Volkswagen has already issued a ‘voluntary recall’ of around 100,000 cars in Australia – some of which were found to produce over 40 times the legal emissions limit. A campaign to remove the emissions software from around 8000 Amarok trade utes has already begun, with further recalls for other expected cars planned for June/July

Some of the car models that may not meet the standards of registration include the Volkswagen Golf, Passat, Polo, and Tiguan, as well as the Audi A4 and Q5 and the Skoda Octavia.

It is unclear what the affect of a mass removal of registration would be on drivers, but it is likely that it would force VW to recall its cars or leave thousands of Australian drivers stranded. Currently, only Victoria is considering taking action, but their decisions could influence other states.

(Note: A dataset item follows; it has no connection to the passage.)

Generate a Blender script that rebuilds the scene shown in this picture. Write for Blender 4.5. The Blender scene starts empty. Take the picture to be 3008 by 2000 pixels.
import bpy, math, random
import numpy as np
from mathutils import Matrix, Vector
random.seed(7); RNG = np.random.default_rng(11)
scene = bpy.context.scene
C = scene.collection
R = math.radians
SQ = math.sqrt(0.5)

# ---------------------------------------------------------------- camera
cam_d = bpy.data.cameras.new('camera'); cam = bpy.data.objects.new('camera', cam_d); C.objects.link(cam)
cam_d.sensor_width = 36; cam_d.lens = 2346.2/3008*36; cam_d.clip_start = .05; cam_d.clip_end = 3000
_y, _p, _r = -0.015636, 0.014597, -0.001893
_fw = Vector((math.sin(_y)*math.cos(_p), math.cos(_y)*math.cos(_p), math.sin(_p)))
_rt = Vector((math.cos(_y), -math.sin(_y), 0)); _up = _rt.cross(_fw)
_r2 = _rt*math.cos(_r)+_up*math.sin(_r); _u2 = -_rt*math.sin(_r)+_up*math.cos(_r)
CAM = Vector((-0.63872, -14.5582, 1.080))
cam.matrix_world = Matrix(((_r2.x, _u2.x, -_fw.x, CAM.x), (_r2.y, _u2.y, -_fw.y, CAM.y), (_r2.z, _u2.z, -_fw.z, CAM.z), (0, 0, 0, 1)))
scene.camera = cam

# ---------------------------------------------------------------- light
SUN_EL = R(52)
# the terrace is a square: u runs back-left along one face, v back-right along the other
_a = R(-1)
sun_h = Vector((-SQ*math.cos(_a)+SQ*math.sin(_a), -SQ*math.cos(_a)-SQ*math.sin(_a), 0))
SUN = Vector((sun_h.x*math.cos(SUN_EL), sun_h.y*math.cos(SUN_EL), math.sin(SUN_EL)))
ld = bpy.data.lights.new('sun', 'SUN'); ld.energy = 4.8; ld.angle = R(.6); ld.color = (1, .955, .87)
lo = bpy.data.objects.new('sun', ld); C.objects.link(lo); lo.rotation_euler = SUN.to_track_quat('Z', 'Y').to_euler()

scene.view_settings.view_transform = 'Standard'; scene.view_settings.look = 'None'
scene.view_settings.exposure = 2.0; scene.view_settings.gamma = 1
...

This comes after news that Volkswagen is not planning to offer any compensation to Australian customers, many of which feel they were misled by advertising – and now could be stuck with a car that they cannot drive. This is despite the fact that VW owners in the US have been offered almost $6,600 US dollars each to dissuade them from taking legal action.

Even worse is the fact that any motorist caught driving a car that doesn’t comply with Australian standards could be fined up to $3080, depending on where they live. Although Victorian Police has said that they will not profile VW drivers, as it is very hard to detect the compliance of a car while on the road, a mass de-registration would make it clear to them which cars can or cannot be on the roads.

Volkswagen is currently facing a class action lawsuit, lead by law firm Maurice Blackburn. While the company has been ordered by the Federal Court to provide full and accurate details of its cars emissions both on the road and in testing, they have so far failed to comply.

This huge scandal has been a massive blow to Volkswagen, both in profits and in the eyes of its customers who claim to have been ‘betrayed’. VW has set aside $9.7 billion dollars to address the scandal, presumably for payouts, fines, and legal fees.